Art. 76. Les priviléges qui s'étendent sur les meubles et sur les immeubles, sont ceux énoncés en l'article 73 ci-dessus.
Art. 77. Lorsqu'à défaut de mobilier, les privilégiés énoncés en l'article précédent, se présentent pour être payés sur le prix d'un immeuble, en concurrence avec les créanciers privilégiés sur l'immeuble, les payemens se font dans l'ordre qui suit:
1°. Les frais de justice, et ceux énoncés en l'article 73;
2°. Les créances désignées en l'article 75.
Art. 78. Les créanciers qui ont une hypothèque, soit judiciaire, soit conventionnelle, ont leur rang réglé entre eux, du jour de l'inscription qui en a été faite sur les registres du conservateur, dans la forme et de la manière prescrites par la loi.

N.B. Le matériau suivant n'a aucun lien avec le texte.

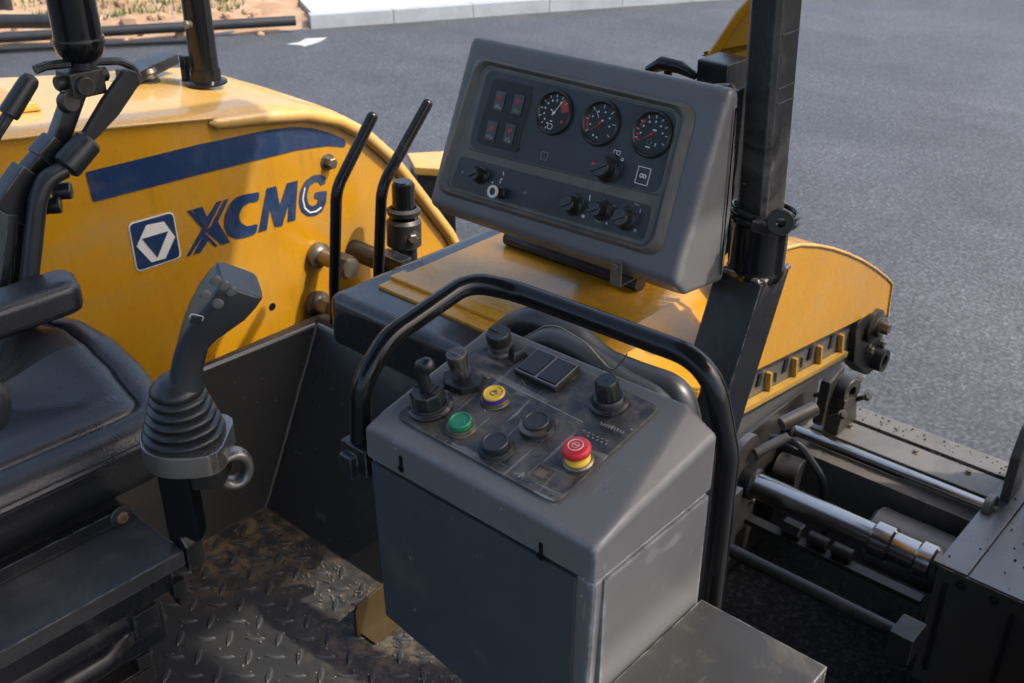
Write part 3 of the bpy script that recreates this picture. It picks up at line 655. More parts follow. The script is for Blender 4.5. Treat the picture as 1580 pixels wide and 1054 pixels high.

Art. 79. Tous les créanciers inscrits le même jour, exercent, en concurrence, une hypothèque de la même date, sans distinction entre l'inscription du matin et celle du soir, quand cette différence serait marquée par le conservateur.
Art. 80. À l'égard des hypothèques tacites ou légales, comme elles ne sont sujettes à aucunes inscriptions, leur rang est fixé entre elles, du jour de la date où elles commencent d'avoir leur effet, d'après la loi; et à parité de date, elles concourent entre elles.
Elles concourent également avec les hypothèques judiciaires ou conventionnelles, sans aucune préférence sur celles-ci, lorsque leur date est du même jour que celui où ces dernières ont été inscrites.
CHAPITRE V - DE L'EXTINCTION DES PRIVILÉGES ET HYPOTHÈQUES
Art. 81. Les priviléges et hypothèques s'éteignent:
1°. Par l'extinction de l'obligation principale;
2°. Par la renonciation du créancier à l'hypothèque;
3°. Par la prescription;
La prescription est acquise au débiteur, quant aux biens qui sont dans ses mains, par le tems fixé pour la prescription des actions qui donnent l'hypothèque ou le privilége.
Quant aux biens qui sont dans les mains d'un tiers détenteur, elle lui est acquise par le tems réglé pour la prescription de la propriété à son profit.